Tam bu açmaz içinde insanların hızla yöneldiği kanallar var. Son dönemdeki artış ve ilgili dikkate alındığında borsaya hücum bu anlamda bir kurtuluş istikameti olarak görülüyor diyebilir miyiz?

Borsaya girmek isteyen yatırımcı sayısında anormal bir artış var. Merkezi Kayıt Kuruluşu (MKK) borsa giren yatırımcı sayısı 7,3 milyon. Bu ağustos sonunda 6,3 milyon civarıydı. Fakat bu yatırımcıların portföy büyüklüklerine baktığımızda dörtte birinden fazlası, küçük yatırımcı, yani bin lirayla, bin 500 lirayla, 5 bin, 7 bin 500 lirayla borsaya girenler.

Aslında insanların mevcut gelirleri yeterli olmadığı için nereden para kazanabiliriz çabalarının bir sonucu, yani bir yerden para kazanmam gerekiyor diye düşünüyor. Bunun örneğini bitcoin/kripto paralarda görmüştük. İki yıl önce Google trendse girdiğinizde bitcoin ve kripto para en fazla aratılan sözcükler olmuş. Söyleşi öncesinde yeniden Google trendse baktığımda bugün en fazla aratılan sözcük/ler “halka arz”. Kripto aramaları gerilerken halka arz aramaları artmış.

“İnsanların borsaya yönelmesinin sebebi yoksulluk, para kazanma ihtiyacı”

Peki bu eğilim bize ne söylüyor?

Bu aslında bize şunu gösteriyor, insanlar para kazanmak istiyor.

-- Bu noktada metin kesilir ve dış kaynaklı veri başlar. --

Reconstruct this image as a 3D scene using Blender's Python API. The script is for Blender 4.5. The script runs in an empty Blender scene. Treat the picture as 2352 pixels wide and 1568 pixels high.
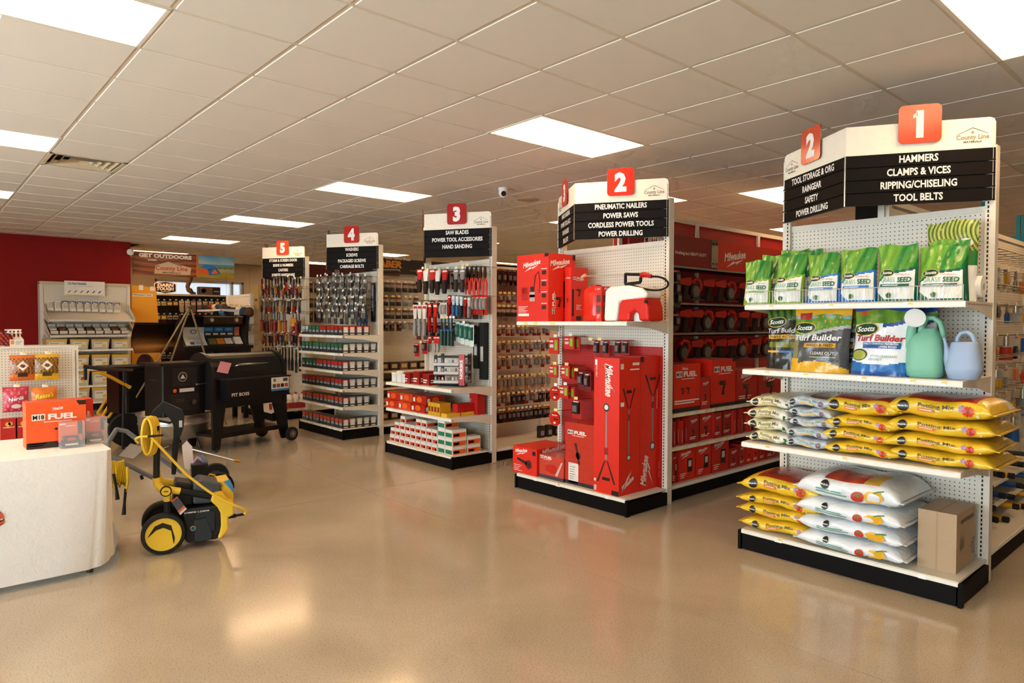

Nereden kazanabiliriz çabasına giriyor. Bir kısmı bir dönem kripto paralara ilgi gösterdi, ancak orada artık para kazanmak kolay değil. Dahası yatırım fırsatları daraldı. Dolar, Bakan Şimşek de söyledi, uzun süre kontrol altında tutuldu. Gayrimenkul için yüklü miktarlar gerekiyor, araba almak kolay değil ve o da pahalı. O zaman küçük parayı nereye de çoğaltabiliriz, sorusu beliriyor.

Bu sebeple borsaya inanılmaz derecede “ilgi” var. Fakat bunu da şöyle belirteyim, yani borsaya ilgi var derken kastettiğimiz köklü sanayi kuruluşlarına dönük bir ilgi değil. Buradaki ilginin önemli bir kısmı halka arz edilen şirketlere dönük. Örneğin ağustos eylül aylarındaki yatırımcı sayısının önemli bir kısmı halka arzlara katılmak için açılan hesaplar. Ancak şunu söyleyeyim, insanlar ağır bir ekonomik yükün altında eziliyor, diğer yatırım araçlarına ya güçleri yetmiyor ya getirisi çok düşük. Bu nedenle yöneliyorlar, asıl sebep yoksulluk.